[RC5] LIFO? Is this true?

gindrup at okway.okstate.edu gindrup at okway.okstate.edu
Thu May 7 19:33:18 EDT 1998


     And at the time these architectural decisions were made, 10 minutes 
     was important.  First, there were no clients then.  Optimizing the 
     cores was still giving ~30% improvements per revision.  Stabilizing 
     the network code was critical.
     
     Spending 10 minutes in these areas was much more productive than 
     worrying about FIFO vs.
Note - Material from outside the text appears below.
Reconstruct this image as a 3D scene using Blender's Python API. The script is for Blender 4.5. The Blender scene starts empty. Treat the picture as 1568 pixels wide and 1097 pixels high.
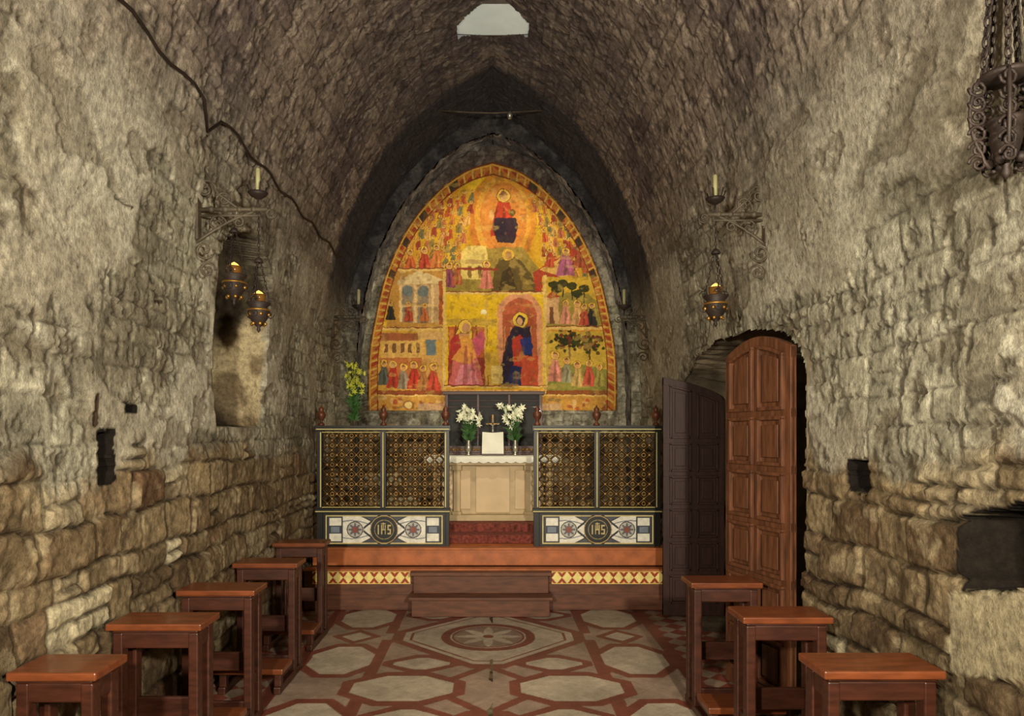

LIFO in the buffer structure.
     
     On a semi-related note...
     It recently struck me that there would be better symmetry if instead 
     of checkpointing, partial blocks were written to the buff-out and 
     blocks in the buff-in weren't deleted until all of their subparts 
     were in the buff-out.  The symmetrical relation is to that of the 
     subspaces not being marked as done until all the little blocks in 
     them are marked as done...  As a coding detail, I would set this up 
     in the same way that requested blocks are set up: what's the log 
     (base 2) of the number of keys you want in a checkpointing write to 
     the buff-out?  The buff-in would fluff out to allow all the little 
     block parts to be represented separately.  Partially completed 
     blocks would need to be selected preferentially to entirlely 
     untouched blocks.  Blocks should be (or possibly already are) 
     datestamped and old blocks should receive preference.
     
     Of course, this makes the buff files again incompatible...
            -- Eric Gindrup ! gindrup at okway.okstate.edu


______________________________ Reply Separator _________________________________
Subject: Re: [RC5] LIFO?  Is this true? 
Author:  <rc5 at llamas.net> at SMTP
Date:    5/7/98 3:00 PM


At 11:51 AM 5/6/1998 , Jim C. Nasby wrote:
>It was designed this way because most operating systems don't readily 
>support FIFO files, and LIFO is much easier to impliment from a coding 
>standpoint. Have no fear, v3 will be FIFO... :)
>
>Mooo!
>dB!
     
Well... Most operating systems don't support LIFO either.  They support 
sequential reads/writes and positioning to a specific byte offset.  FIFO 
takes about 10 minutes of extra coding compared to LIFO.